§ **Material provided**
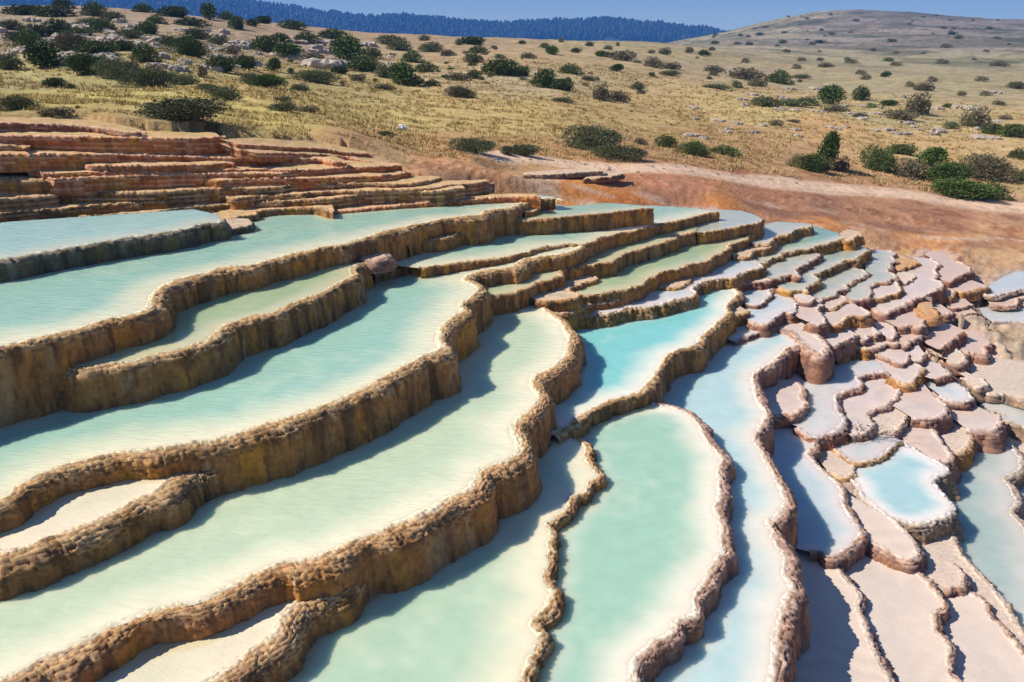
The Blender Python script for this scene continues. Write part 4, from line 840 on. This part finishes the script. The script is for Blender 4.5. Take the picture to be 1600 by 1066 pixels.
# ---------------------------------------------------------------- bushes
def leaves(n, seed, size, lobes, upright=0.):
    """thousands of small leaf blades spread through several lobes; unit footprint, unit height"""
    r = np.random.default_rng(seed)
    L = []
    for i in range(lobes):
        a = r.uniform(0, 6.283); q = r.uniform(.05, .30) * (1 - .5 * upright)
        if lobes == 1: q = 0
        rad = r.uniform(.20, .34)
        L.append((q * math.cos(a), q * math.sin(a), r.uniform(.14, .48) + .16 * upright, rad, rad * r.uniform(.9, 1.25)))
    L = np.array(L)
    wgt = L[:, 3]**2; k = r.choice(len(L), n, p=wgt / wgt.sum())
    u = r.normal(size=(n, 3)); u /= np.linalg.norm(u, axis=1)[:, None]
    rad = r.uniform(.3, 1.12, n)**.5
    noise = 1 + .5 * fbm(u[:, 0] * 2.6 + k, u[:, 1] * 2.6, u[:, 2] * 2.6, seed=seed, o=3)
    c = L[k, :3] + u * np.stack([L[k, 3], L[k, 3], L[k, 4]], 1) * (rad * noise)[:, None]
    c[:, 2] = np.abs(c[:, 2])
    c[:, :2] *= (1.0 + .45 * (1 - c[:, 2:3]))
    d = u + r.normal(size=(n, 3)) * .7 + np.array([0, 0, .5]); d /= np.linalg.norm(d, axis=1)[:, None]
    s = np.cross(d, r.normal(size=(n, 3))); s /= np.linalg.norm(s, axis=1)[:, None]
    sz = size * r.uniform(.6, 1.4, n)[:, None]
    V = np.stack([c - s * sz * .35, c + d * sz * .9 - s * sz * .1, c + d * sz + s * sz * .15, c + s * sz * .35 + d * sz * .2], 1).reshape(-1, 3)
    F = np.arange(n * 4).reshape(-1, 4)
    m = np.abs(V[:, :2]).max(); V[:, :2] *= .5 / max(m, .3); V[:, 2] *= 1 / np.percentile(V[:, 2], 99.5)
    return V, F

def stems(seed, nst=7, r0=.012):
    r = np.random.default_rng(seed + 900); V = []; F = []
    for i in range(nst):
        a = r.uniform(0, 6.283); x1 = .30 * math.cos(a) * r.uniform(.3, 1); y1 = .30 * math.sin(a) * r.uniform(.3, 1); z1 = r.uniform(.45, .8)
        P = [np.array((x1 * .08, y1 * .08, -.12)), np.array((x1 * .45, y1 * .45, z1 * .5)), np.array((x1, y1, z1))]
        b = len(V)
        for j, p_ in enumerate(P):
            rr = r0 * (1.5, 1, .35)[j]
            for q in range(5): V.append(p_ + rr * np.array((math.cos(q * 1.2566), math.sin(q * 1.2566), 0)))
        for j in range(2):
            for q in range(5): F.append((b + j * 5 + q, b + j * 5 + (q + 1) % 5, b + (j + 1) * 5 + (q + 1) % 5, b + (j + 1) * 5 + q))
    return np.array(V), np.array(F)

PRO = {}
def proto(kind, lod, var):
    key = (kind, lod, var)
    if key not in PRO:
        n, sz = {0: (9000, .042), 1: (2400, .072), 2: (600, .13)}[lod]
        lob = {0: 6, 1: 9, 2: 5, 3: 7}[kind]
        if kind == 3: n = int(n * .7)
        V, F = leaves(n, 1000 + kind * 37 + lod * 101 + var * 7, sz, lob, 1. if kind == 2 else 0.)
        a = mesh_obj('foliage', V, F, M['leaf%d' % kind], None, smooth=False)
        b = None
        if lod < 2:
            V, F = stems(kind * 31 + var); b = mesh_obj('stem', V, F, M['bark'], None)
        PRO[key] = (a, b, [False])
    return PRO[key]

def place_bush(px, py, wpx, hpx, kind, label, group=None, dist=None):
    r = hit(px, py)
    if r is None: return None
    P, d = r
    W = wpx / FPX * d * rng.uniform(1.02, 1.3); H = hpx / FPX * d * rng.uniform(.72, .95)
    depth = max(.55 * W, min(W, 1.6 * H))
    lod = 0 if wpx > 55 and d < 40 else (1 if wpx > 24 else 2)
    a, b, used = proto(kind, lod, int(rng.integers(3)))
    name = {0: 'juniper_bush', 1: 'low_bush', 2: 'upright_bush', 3: 'dry_bush'}[kind]
    yc = P[:2] * (1 + .35 * depth / d)
    e = empty(name, (float(yc[0]), float(yc[1]), float(gz(yc[0], yc[1])) - .02), label, 'bush', group)
    az_ = math.atan2(P[0], P[1])
    e.rotation_euler = (0, 0, -az_)
    sc = (W, depth, H)
    for o in (a, b):
        if o is None: continue
        c = o if not used[0] else o.copy()
        if used[0]: COL.objects.link(c)
        c.parent = e; c.scale = sc
    used[0] = True
    return e

NEAR = [ # px, py of the foot, width, height, kind, label
(290,199,128,32,1,'long low dark green bush alone on the grass above the red terraces'),
(28,173,62,24,1,'dark low bush cut by the left edge on the yellow grass'),
(95,192,52,13,3,'faint olive scrub just above the dark red bank'),
(72,108,50,38,2,'upright dark green bush at the foot of the rocky hillside, far left'),
(140,118,62,32,2,'bushy green clump right of the upright one under the rocks'),
(185,126,66,32,1,'broad olive green clump in the middle of the row under the rocks'),
(237,138,84,30,1,'dark wide clump with the lowest foot in the row under the rocks'),
(290,134,44,16,1,'short low bush just right of the wide dark clump'),
(355,157,52,24,1,'round grey green bush at the right end of the row under the rocks'),
(420,138,62,26,2,'green bush standing left of the pale flat topped rock'),
(545,98,62,40,2,'tallest bright green bush on the rocky slope'),
(495,131,78,22,1,'wide olive bush under the pale flat topped rock'),
(630,134,52,40,2,'upright bright green bush on the lower edge of the scrub belt'),
(440,175,48,15,1,'small dark bush on open yellow grass, left one of a close pair'),
(482,176,48,13,3,'small brownish bush on open yellow grass, right one of a close pair'),
(440,159,30,11,1,'tiny bush just above the close pair on yellow grass'),
(718,153,58,18,3,'dead grey heap of brush on the open grass'),
(600,213,32,9,1,'tiny dark tuft beside the crumpled white bag'),
(738,241,82,30,1,'dense dark bush with white litter at its foot'),
(815,244,62,18,1,'flat dark bush right of the one with the litter'),
(925,236,112,42,1,'big rounded grey green mound of brush in the middle of the field'),
(968,253,104,28,1,'low dark green fringe in front of the big rounded mound'),
(850,138,40,30,0,'dark juniper with a white stone at its foot'),
(875,141,40,20,0,'smaller juniper touching the one with the white stone'),
(940,158,30,30,3,'grey brown upright bush right half bare, mid field'),
(965,159,44,20,3,'low spreading right half of the grey brown bush'),
(880,161,42,10,1,'flat little green mat on the grass below the junipers'),
(1042,231,34,24,0,'small dark bush leaning on the oval green one'),
(1080,243,56,26,0,'oval deep green bush above the dirt track'),
(1132,244,52,20,0,'rounded deep green bush right of the oval one above the track'),
(1190,167,52,15,1,'lone low green bush right of centre on the slope'),
(1298,164,46,34,2,'green pointed bush on the right slope'),
(1346,158,28,20,0,'neat round dark bush right of the pointed green one'),
(1435,180,42,32,3,'dusty leaning bush on the right slope'),
(1408,190,58,16,3,'straw coloured low bush in front of the dusty leaning one'),
(1262,268,74,30,0,'low dark green left half of the bush pair by the track'),
(1293,268,40,60,2,'tall narrow green bush by the track'),
(1315,269,28,26,3,'brownish ragged base right of the tall narrow bush'),
(1371,270,62,46,0,'big round dark green bush by the bend of the track'),
(1406,242,50,20,0,'flat topped dark bush behind the big round one'),
(1422,282,52,32,3,'dull purple brown bush right of the big round one'),
(1457,264,48,30,2,'bright green round bush above the dull brown one'),
(1476,292,72,36,2,'large green bush in the middle of the right thicket'),
(1505,314,92,30,2,'lowest green bush of the right thicket along the track'),
(1550,312,48,24,0,'dark end bush of the right thicket'),
(1537,284,76,46,3,'large grey ball shaped bush at the upper right of the thicket'),
(1525,200,42,30,3,'grey rounded bush on the far right slope'),
(1552,211,34,16,0,'small dark bush right below the grey rounded one'),
(1580,216,44,20,0,'wide dark bush near the right edge'),
(1590,250,28,16,0,'small dark bush at the right edge above the thicket'),
(1597,284,26,20,0,'dark bush cut by the right edge beside the thicket'),
(1483,202,28,13,1,'low green tuft left of the grey rounded bush on the far right slope'),
(1218,132,38,22,0,'dark bush at the left foot of the bare right hill'),
]
for b_ in NEAR: place_bush(*b_)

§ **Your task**
Omit the pictures, then repeat exactly each line from the beginning of the listing through the line with "return V, F".

§ **Task output**
The Blender Python script for this scene continues. Write part 4, from line 840 on. This part finishes the script. The script is for Blender 4.5. Take the picture to be 1600 by 1066 pixels.
# ---------------------------------------------------------------- bushes
def leaves(n, seed, size, lobes, upright=0.):
    """thousands of small leaf blades spread through several lobes; unit footprint, unit height"""
    r = np.random.default_rng(seed)
    L = []
    for i in range(lobes):
        a = r.uniform(0, 6.283); q = r.uniform(.05, .30) * (1 - .5 * upright)
        if lobes == 1: q = 0
        rad = r.uniform(.20, .34)
        L.append((q * math.cos(a), q * math.sin(a), r.uniform(.14, .48) + .16 * upright, rad, rad * r.uniform(.9, 1.25)))
    L = np.array(L)
    wgt = L[:, 3]**2; k = r.choice(len(L), n, p=wgt / wgt.sum())
    u = r.normal(size=(n, 3)); u /= np.linalg.norm(u, axis=1)[:, None]
    rad = r.uniform(.3, 1.12, n)**.5
    noise = 1 + .5 * fbm(u[:, 0] * 2.6 + k, u[:, 1] * 2.6, u[:, 2] * 2.6, seed=seed, o=3)
    c = L[k, :3] + u * np.stack([L[k, 3], L[k, 3], L[k, 4]], 1) * (rad * noise)[:, None]
    c[:, 2] = np.abs(c[:, 2])
    c[:, :2] *= (1.0 + .45 * (1 - c[:, 2:3]))
    d = u + r.normal(size=(n, 3)) * .7 + np.array([0, 0, .5]); d /= np.linalg.norm(d, axis=1)[:, None]
    s = np.cross(d, r.normal(size=(n, 3))); s /= np.linalg.norm(s, axis=1)[:, None]
    sz = size * r.uniform(.6, 1.4, n)[:, None]
    V = np.stack([c - s * sz * .35, c + d * sz * .9 - s * sz * .1, c + d * sz + s * sz * .15, c + s * sz * .35 + d * sz * .2], 1).reshape(-1, 3)
    F = np.arange(n * 4).reshape(-1, 4)
    m = np.abs(V[:, :2]).max(); V[:, :2] *= .5 / max(m, .3); V[:, 2] *= 1 / np.percentile(V[:, 2], 99.5)
    return V, F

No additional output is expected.